SAO PAULO - More than 150 countries agreed to step up a U.N.-led
effort to protect fertile land from encroaching deserts, closing a
two-week Brazilian conference on the global environmental crisis.

Deforestation, climate change, huge population growth, and excessive
farming are largely blamed for turning 58,000 square miles (150,000
sq. km) - an area larger than New York state- to dust each year.

The damage costs governments more than $4 billion annually and
affects more than 1 billion people, many of whom have been forced to
migrate to cities and other countries in search of work and food.

Seven years after countries joined the garment factory first drive
against desertification at the 1992 Earth Summit in Rio de Janeiro,
officials gathered in Brazil's northeastern city of Recife to assess
local measures and talk about global implementation.

The Recife Initiative signed on Saturday aims to stem the mounting
ecological and social catastrophes that were most thoroughly detailed
by acutely affected African nations.

But spats between advanced economies and the developing world over
who should foot the bill ultimately dashed hopes of major budged
increases for the U.N. Convention to Combat Desertification.

BUDGET INCREASE FALLS SHORT

The convention hoped to boost its two-year operating budget to $19.6
million from just $6.1 million this year. Member nations, however,
only agreed on an operating budget of $13.7 million.

Affected countries and environmental groups lashed out at developed
nations, claiming they have not followed through with sorely needed
funds to prevent desertification despite speedy progress on detailed
proposals and national action programmes.

"It's simple - we do all the work they ask of us and then they refuse
to pay," said one Latin American delegate.

Developed countries, however, said that they spent billions of
dollars a year on programmes to fight land degradation, erosion and
poverty and that affected countries needed to ensure that some of
these funds were earmarked for the drive against desertification.

"We are providing a lot of money through different channels," Ingrid-
Gabriela Hoven, the head of Germany's Environment Division, told
Reuters during the week. "We can't tell developed countries how to
prioritize it."

The convention's executive secretary, Hama Arba Diallo, agreed that
affected nations must "challenge desertification trends." But he also
endorsed their need for greater international support.

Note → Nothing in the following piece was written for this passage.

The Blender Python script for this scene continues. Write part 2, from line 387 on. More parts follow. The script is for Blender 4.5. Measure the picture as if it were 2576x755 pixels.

COMMITMENT, IMPLEMENTATION URGED

"The implementation of decisions just adopted will require the
sustained commitments by all actors concerned and a more decisive
mobilisation by the international community," Diallo said in a
statement on Saturday.

"We will not be able to guarantee a minimum of success in the future
if there is no continuity in the support provided to the affected
countries."

The Recife Initiative calls for members begin talks to detail
commitments and implement anti-degradation efforts. It suggests that
members focus on specific areas and sectors proposed in African
nations' action plans.

The initiative also proposes that the anti-desertification convention
be integrated into developing countries' mainstream national
development plans to ensure that the effort benefits from bilateral
funding projects.

And finally, in response to repeated criticism during the conference
that independent organisations had been ignored, the initiative calls
on environmental and other nongovernmental groups to take part in
implementation.

Some 900 government delegates and more than 200 representatives of
the United Nations and intergovernmental and nongovernmental
organisations attended the conference. Over 50 ministers and deputy
ministers addressed delegates, and 23 countries issued declarations
calling for strong and effective actions against dry-land
degradation.

The next conference will be held in Bonn, the convention's
headquarters, from Oct. 16 to 27, 2000.